Thx PBL for clarification as below:

...the flight crew is confident, thanks to the airworthiness certification of the airplane, that the airplane can recover itself (= "correct the situation") by virtue of its stability characteristics, before an excursion outside the flight envelope (e.g., upset) occurs.By "airplane" I take it you mean the airplane including its automated control systems which provide augmented stability.

This seems to imply that the pilots should not intervene, but simply leave recovery to the airplane.

Niallo, I think that most certification requirements assume some pilot intervention, i.e. reduce thrust to control an over speed, or pull-up to regain altitude.
With stalling, the assumption is that the crew will provide a recovery, and that the use of the recommended procedures will not create further problems.
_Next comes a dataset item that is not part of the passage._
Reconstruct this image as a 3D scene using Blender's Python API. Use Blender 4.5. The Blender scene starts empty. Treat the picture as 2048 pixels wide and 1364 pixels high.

Beware of the generic ‘automated’ system.
In older aircraft, ‘automation’ could be a control gearing change (sliding cam), a big spring to increase stick force, or automatic positioning of trim (Mach Trim) to do likewise.
In modern aircraft there can be a wide range of computer driven ‘automatic’ functions. Here some of the problems have been inappropriate crew intervention (knowledge, experience), and system failure, which may require alternative interventions.

I have only flown one aircraft (military) which required the pilot to wind the watch and ‘pick your nose’ as a recovery for loss of control (A7), but then most normal flights were an ‘upset’.